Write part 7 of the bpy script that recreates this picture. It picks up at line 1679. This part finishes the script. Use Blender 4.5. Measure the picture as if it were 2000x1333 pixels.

...

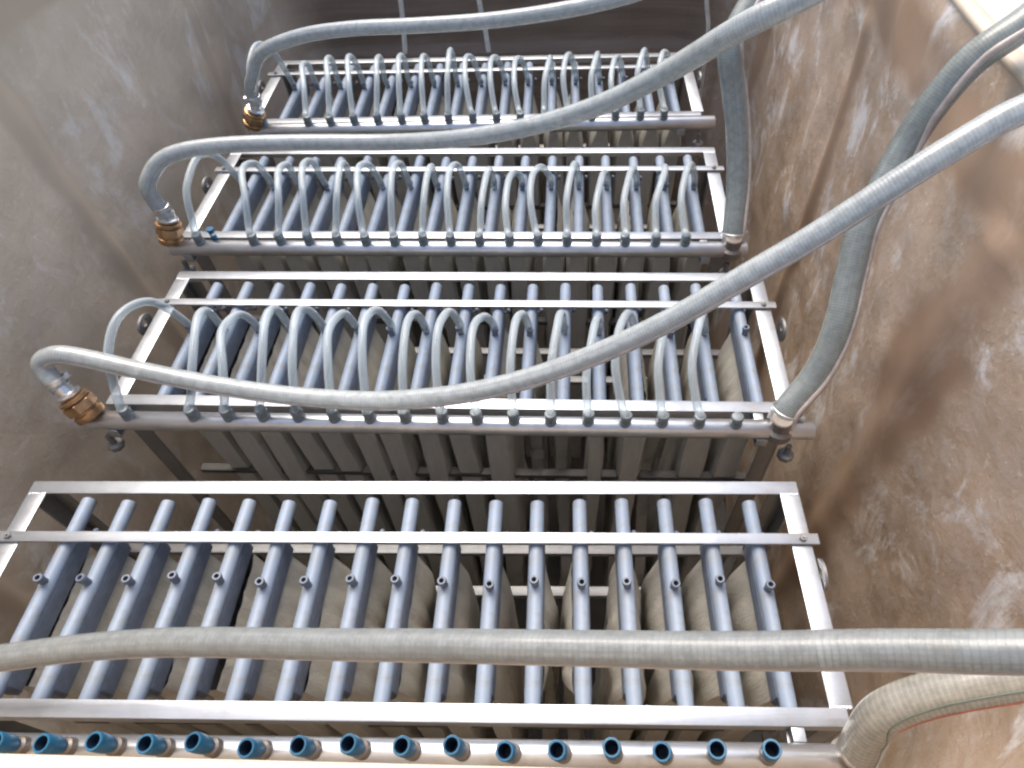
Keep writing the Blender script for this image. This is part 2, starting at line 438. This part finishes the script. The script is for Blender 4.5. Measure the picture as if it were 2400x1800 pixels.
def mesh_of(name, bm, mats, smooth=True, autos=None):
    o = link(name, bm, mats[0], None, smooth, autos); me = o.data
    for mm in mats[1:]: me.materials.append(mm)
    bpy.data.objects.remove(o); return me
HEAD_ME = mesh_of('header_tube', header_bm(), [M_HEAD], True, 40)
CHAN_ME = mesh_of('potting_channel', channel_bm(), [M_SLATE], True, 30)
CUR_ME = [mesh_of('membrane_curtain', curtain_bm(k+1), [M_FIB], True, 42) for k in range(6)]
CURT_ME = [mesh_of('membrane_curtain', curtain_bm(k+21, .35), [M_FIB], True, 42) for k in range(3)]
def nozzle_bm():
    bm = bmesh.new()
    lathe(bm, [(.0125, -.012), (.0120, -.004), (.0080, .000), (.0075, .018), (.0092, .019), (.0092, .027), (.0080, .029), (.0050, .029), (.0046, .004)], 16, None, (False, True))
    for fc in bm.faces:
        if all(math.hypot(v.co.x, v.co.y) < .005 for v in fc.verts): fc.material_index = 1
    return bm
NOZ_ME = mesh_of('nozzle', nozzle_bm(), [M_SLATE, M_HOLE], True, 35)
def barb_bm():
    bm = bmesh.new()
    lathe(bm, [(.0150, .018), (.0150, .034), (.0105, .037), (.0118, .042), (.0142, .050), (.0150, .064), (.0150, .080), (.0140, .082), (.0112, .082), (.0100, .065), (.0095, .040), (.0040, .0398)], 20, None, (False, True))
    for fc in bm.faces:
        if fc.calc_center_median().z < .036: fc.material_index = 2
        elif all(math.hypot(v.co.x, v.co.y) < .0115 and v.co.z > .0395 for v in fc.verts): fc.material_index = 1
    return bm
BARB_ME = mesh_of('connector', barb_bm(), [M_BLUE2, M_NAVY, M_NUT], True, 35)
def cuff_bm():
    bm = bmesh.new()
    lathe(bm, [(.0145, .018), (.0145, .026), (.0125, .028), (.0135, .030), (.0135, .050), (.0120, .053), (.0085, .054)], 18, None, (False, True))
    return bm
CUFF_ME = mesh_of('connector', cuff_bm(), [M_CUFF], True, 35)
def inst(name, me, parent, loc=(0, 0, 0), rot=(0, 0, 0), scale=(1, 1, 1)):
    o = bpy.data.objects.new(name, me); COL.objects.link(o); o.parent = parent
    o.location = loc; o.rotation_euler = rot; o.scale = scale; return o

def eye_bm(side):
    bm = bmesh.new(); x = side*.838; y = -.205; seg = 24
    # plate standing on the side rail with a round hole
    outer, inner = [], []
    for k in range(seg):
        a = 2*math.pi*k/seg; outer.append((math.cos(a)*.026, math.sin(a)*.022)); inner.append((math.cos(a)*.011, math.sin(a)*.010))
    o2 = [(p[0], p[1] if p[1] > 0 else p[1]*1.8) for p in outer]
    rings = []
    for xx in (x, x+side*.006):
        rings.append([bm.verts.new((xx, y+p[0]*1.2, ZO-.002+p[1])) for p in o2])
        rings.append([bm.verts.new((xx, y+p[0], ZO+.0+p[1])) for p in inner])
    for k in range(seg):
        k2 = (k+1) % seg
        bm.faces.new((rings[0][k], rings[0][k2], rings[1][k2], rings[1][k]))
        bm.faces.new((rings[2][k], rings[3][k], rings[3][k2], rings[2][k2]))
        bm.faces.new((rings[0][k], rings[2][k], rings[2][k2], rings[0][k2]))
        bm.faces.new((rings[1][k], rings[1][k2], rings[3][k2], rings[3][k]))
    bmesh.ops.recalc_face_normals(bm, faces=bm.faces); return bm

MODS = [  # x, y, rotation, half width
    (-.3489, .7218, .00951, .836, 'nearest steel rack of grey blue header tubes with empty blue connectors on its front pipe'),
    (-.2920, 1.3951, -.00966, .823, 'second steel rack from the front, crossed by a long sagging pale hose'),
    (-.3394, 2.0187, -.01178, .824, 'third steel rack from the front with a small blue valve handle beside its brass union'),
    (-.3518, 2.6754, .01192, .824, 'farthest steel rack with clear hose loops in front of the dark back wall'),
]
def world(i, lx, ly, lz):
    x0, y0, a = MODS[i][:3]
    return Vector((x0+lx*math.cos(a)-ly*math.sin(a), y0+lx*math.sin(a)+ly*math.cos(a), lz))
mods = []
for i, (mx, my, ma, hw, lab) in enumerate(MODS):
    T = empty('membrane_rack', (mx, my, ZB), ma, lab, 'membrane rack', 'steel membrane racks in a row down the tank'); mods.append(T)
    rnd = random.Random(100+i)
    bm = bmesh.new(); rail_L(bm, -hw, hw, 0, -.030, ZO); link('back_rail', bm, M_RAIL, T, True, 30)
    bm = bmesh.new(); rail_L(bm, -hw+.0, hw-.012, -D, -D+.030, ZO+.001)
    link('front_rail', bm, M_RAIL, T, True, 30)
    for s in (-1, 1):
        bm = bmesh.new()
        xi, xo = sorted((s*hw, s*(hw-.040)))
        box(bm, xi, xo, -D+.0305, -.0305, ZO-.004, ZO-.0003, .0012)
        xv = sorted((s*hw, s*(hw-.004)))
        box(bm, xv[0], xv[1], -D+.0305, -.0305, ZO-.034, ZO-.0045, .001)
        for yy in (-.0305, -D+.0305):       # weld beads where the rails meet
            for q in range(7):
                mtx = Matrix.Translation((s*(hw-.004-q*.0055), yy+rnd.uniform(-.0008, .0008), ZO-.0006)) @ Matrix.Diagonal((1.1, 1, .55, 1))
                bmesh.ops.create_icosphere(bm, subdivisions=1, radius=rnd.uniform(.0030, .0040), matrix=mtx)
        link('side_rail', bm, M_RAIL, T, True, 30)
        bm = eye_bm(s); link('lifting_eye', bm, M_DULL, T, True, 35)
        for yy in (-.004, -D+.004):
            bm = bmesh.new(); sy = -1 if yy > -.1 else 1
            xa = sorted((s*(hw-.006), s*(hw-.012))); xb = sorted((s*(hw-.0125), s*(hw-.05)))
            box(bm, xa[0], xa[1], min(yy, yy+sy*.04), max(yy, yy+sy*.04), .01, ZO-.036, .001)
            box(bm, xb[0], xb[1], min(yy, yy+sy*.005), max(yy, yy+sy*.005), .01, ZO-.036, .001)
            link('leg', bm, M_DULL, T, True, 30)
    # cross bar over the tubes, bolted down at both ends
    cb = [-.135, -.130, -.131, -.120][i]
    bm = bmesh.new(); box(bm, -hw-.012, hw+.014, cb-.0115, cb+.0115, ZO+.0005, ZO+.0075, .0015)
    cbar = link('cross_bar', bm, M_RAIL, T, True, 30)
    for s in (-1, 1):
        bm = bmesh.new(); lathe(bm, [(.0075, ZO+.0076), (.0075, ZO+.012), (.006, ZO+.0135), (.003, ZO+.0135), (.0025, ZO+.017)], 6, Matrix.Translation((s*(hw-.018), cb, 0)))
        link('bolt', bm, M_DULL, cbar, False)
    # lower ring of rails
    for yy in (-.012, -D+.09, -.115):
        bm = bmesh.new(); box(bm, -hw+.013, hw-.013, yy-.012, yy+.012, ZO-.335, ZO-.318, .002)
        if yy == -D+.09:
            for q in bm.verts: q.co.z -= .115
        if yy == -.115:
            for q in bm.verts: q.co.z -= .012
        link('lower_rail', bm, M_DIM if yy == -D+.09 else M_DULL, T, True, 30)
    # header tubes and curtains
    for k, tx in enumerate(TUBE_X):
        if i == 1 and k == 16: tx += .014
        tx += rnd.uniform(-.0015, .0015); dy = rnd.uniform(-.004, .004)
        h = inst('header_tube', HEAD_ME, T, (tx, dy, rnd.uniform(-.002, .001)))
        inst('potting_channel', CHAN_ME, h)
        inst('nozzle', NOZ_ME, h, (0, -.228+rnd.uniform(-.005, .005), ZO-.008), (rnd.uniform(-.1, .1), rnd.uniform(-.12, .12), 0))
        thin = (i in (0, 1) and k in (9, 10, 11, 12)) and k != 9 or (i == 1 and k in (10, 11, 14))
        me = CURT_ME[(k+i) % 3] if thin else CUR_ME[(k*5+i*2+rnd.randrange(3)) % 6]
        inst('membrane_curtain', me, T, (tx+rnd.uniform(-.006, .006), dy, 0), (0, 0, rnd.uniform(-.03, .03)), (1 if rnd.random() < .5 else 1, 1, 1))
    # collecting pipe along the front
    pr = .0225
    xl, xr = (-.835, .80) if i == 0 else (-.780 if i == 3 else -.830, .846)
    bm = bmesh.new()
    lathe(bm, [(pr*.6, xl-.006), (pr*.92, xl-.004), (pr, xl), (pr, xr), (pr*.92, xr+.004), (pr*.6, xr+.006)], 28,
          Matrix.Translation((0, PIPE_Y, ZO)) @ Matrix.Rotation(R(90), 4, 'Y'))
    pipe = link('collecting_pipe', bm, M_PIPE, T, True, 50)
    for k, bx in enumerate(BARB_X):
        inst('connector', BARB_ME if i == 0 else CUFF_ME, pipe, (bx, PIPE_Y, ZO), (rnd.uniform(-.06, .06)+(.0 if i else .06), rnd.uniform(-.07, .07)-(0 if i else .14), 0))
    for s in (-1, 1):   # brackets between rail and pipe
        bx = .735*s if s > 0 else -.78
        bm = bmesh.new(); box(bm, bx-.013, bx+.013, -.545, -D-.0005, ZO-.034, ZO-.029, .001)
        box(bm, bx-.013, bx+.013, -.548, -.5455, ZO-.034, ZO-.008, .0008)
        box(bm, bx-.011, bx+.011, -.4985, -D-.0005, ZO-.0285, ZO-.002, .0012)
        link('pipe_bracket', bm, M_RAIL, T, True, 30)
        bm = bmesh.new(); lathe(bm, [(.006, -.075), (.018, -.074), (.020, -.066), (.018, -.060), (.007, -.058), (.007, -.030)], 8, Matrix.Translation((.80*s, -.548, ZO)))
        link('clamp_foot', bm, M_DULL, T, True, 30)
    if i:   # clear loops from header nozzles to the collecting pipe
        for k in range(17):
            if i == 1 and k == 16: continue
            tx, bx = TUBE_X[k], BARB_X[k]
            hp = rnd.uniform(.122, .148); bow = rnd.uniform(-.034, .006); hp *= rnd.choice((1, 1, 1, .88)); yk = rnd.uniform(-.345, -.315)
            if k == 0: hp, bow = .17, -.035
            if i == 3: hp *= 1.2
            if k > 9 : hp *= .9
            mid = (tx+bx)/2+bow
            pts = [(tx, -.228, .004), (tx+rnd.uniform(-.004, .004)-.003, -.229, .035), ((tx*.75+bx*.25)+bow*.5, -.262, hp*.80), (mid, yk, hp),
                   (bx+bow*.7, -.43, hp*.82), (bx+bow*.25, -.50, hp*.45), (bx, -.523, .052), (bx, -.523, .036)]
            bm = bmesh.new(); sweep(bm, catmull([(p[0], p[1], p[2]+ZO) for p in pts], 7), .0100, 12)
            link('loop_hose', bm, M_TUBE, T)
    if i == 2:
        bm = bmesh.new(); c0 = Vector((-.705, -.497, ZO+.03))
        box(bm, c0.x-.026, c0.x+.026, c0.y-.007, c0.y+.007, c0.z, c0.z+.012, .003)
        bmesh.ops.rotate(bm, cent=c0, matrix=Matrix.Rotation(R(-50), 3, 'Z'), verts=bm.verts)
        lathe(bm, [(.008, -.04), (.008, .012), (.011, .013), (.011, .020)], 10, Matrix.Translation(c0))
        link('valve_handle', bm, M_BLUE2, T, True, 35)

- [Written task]
From the listing above, copy every line that includes the word "this".

- [Correct result]
Write part 7 of the bpy script that recreates this picture. It picks up at line 1679. This part finishes the script. Use Blender 4.5. Measure the picture as if it were 2000x1333 pixels.
Keep writing the Blender script for this image. This is part 2, starting at line 438. This part finishes the script. The script is for Blender 4.5. Measure the picture as if it were 2400x1800 pixels.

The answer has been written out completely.